On her recovery, she asked Mr. F. how he did; to which he answered, 'Very bad, and worse than you imagine.' She endeavoured to console him in the best manner she could, and, after some time, the parties went away in separate chairs; but not till the wounded gentleman had forgiven her, and saluted her as a token of that forgiveness.

The counsel for the prisoner endeavoured to prove that she had no Intention of wounding him with malice prepense; and that what she did arose from a sudden start of passion, the consequence of his having given an Opera ticket to her sister, with a view to ingratiate her affections, and debauch her.

The counsel for the Crown ridiculed this idea, and insinuated that a woman of Mrs. Salisbury's character could not be supposed to have any very tender regard for her sister's reputation. They allowed that Mr. F. had readily forgiven her at the time; but insisted that this was a proof of the placability of his temper, and no argument in her favour.

They said that, if the gentleman had died of the wound, she would have been deemed guilty of murder, as she had not received the least provocation to commit the crime; and that the event made no difference with respect to the malignity of her intentions.

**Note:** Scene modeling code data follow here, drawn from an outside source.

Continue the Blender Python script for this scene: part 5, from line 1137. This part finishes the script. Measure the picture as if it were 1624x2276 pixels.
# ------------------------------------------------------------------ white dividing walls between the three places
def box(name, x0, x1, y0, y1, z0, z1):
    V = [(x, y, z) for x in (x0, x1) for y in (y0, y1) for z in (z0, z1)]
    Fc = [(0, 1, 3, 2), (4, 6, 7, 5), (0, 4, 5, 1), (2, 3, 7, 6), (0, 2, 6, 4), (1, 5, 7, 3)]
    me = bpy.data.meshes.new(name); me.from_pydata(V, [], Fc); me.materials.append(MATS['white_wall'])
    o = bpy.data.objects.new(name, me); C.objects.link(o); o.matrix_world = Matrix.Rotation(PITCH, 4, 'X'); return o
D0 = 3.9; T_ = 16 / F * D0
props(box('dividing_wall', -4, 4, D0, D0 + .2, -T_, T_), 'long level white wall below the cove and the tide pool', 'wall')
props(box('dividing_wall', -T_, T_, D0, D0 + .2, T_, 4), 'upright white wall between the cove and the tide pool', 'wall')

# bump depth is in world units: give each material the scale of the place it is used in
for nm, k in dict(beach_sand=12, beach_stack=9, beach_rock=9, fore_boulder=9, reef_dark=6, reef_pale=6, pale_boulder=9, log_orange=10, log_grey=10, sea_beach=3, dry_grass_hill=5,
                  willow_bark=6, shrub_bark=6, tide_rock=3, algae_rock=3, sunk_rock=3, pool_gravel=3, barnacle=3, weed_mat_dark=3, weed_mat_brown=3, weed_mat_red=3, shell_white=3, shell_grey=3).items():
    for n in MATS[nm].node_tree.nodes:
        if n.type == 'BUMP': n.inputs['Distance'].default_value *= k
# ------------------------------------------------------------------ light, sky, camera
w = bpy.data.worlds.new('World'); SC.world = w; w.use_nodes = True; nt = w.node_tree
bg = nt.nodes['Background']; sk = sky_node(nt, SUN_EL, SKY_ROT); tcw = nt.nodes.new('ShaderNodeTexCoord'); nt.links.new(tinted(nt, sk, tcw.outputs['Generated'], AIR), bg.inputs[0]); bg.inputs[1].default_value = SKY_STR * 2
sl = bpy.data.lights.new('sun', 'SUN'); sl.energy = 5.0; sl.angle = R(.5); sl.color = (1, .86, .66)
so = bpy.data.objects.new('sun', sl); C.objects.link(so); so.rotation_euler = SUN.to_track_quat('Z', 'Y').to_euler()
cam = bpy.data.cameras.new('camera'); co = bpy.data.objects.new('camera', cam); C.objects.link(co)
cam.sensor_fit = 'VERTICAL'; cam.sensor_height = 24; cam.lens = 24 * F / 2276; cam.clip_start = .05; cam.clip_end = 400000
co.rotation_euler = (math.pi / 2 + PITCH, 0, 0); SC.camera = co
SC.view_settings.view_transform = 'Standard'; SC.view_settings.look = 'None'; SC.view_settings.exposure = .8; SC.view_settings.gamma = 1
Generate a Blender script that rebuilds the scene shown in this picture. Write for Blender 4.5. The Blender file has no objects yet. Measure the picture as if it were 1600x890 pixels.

The jury, having considered the circumstances of the case, found her guilty of assaulting and wounding Mr. F. but acquitted her of doing it with an intent to kill and murder him. In consequence hereof she was sentenced to pay a fine of one hundred pounds, to be imprisoned for a year, and then to find security for her good behaviour for two years; but, when she had suffered about nine months' imprisonment, she died in Newgate, and was buried in the church-yard of St. Andrew, Holborn.